## START
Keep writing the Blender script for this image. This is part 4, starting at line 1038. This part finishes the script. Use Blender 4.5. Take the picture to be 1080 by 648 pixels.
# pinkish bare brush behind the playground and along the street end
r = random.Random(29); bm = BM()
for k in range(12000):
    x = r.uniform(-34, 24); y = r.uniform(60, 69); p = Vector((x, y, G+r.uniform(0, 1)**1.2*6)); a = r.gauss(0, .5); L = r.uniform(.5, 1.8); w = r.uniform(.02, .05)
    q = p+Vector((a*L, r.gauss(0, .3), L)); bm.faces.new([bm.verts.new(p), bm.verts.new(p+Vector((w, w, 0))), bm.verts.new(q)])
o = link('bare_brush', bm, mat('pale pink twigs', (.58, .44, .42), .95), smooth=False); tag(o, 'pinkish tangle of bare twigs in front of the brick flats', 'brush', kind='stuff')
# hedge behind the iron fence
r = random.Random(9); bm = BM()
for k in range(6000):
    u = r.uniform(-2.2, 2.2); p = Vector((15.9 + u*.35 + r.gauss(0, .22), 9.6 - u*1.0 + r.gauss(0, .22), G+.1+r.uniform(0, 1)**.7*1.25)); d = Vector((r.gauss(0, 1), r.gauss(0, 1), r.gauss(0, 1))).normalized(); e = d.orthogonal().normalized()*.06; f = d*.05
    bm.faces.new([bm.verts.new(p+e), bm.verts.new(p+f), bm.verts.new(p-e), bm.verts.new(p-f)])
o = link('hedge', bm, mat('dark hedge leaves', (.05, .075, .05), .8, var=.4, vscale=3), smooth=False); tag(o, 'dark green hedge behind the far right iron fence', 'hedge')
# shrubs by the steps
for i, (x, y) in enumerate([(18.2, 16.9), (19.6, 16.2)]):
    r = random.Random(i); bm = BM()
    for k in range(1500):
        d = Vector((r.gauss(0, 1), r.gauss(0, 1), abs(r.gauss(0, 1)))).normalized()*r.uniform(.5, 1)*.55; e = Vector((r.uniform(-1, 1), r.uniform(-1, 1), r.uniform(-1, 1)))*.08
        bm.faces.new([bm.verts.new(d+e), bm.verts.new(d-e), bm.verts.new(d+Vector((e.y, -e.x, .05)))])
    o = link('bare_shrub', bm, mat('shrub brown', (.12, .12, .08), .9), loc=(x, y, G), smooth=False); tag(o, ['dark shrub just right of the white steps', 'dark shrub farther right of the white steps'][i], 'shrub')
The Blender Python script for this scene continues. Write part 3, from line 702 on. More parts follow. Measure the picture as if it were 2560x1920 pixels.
## END
## What to produce
Each line must be given again exactly as written above.

## Correct result
Keep writing the Blender script for this image. This is part 4, starting at line 1038. This part finishes the script. Use Blender 4.5. Take the picture to be 1080 by 648 pixels.
# pinkish bare brush behind the playground and along the street end
r = random.Random(29); bm = BM()
for k in range(12000):
    x = r.uniform(-34, 24); y = r.uniform(60, 69); p = Vector((x, y, G+r.uniform(0, 1)**1.2*6)); a = r.gauss(0, .5); L = r.uniform(.5, 1.8); w = r.uniform(.02, .05)
    q = p+Vector((a*L, r.gauss(0, .3), L)); bm.faces.new([bm.verts.new(p), bm.verts.new(p+Vector((w, w, 0))), bm.verts.new(q)])
o = link('bare_brush', bm, mat('pale pink twigs', (.58, .44, .42), .95), smooth=False); tag(o, 'pinkish tangle of bare twigs in front of the brick flats', 'brush', kind='stuff')
# hedge behind the iron fence
r = random.Random(9); bm = BM()
for k in range(6000):
    u = r.uniform(-2.2, 2.2); p = Vector((15.9 + u*.35 + r.gauss(0, .22), 9.6 - u*1.0 + r.gauss(0, .22), G+.1+r.uniform(0, 1)**.7*1.25)); d = Vector((r.gauss(0, 1), r.gauss(0, 1), r.gauss(0, 1))).normalized(); e = d.orthogonal().normalized()*.06; f = d*.05
    bm.faces.new([bm.verts.new(p+e), bm.verts.new(p+f), bm.verts.new(p-e), bm.verts.new(p-f)])
o = link('hedge', bm, mat('dark hedge leaves', (.05, .075, .05), .8, var=.4, vscale=3), smooth=False); tag(o, 'dark green hedge behind the far right iron fence', 'hedge')
# shrubs by the steps
for i, (x, y) in enumerate([(18.2, 16.9), (19.6, 16.2)]):
    r = random.Random(i); bm = BM()
    for k in range(1500):
        d = Vector((r.gauss(0, 1), r.gauss(0, 1), abs(r.gauss(0, 1)))).normalized()*r.uniform(.5, 1)*.55; e = Vector((r.uniform(-1, 1), r.uniform(-1, 1), r.uniform(-1, 1)))*.08
        bm.faces.new([bm.verts.new(d+e), bm.verts.new(d-e), bm.verts.new(d+Vector((e.y, -e.x, .05)))])
    o = link('bare_shrub', bm, mat('shrub brown', (.12, .12, .08), .9), loc=(x, y, G), smooth=False); tag(o, ['dark shrub just right of the white steps', 'dark shrub farther right of the white steps'][i], 'shrub')
The Blender Python script for this scene continues. Write part 3, from line 702 on. More parts follow. Measure the picture as if it were 2560x1920 pixels.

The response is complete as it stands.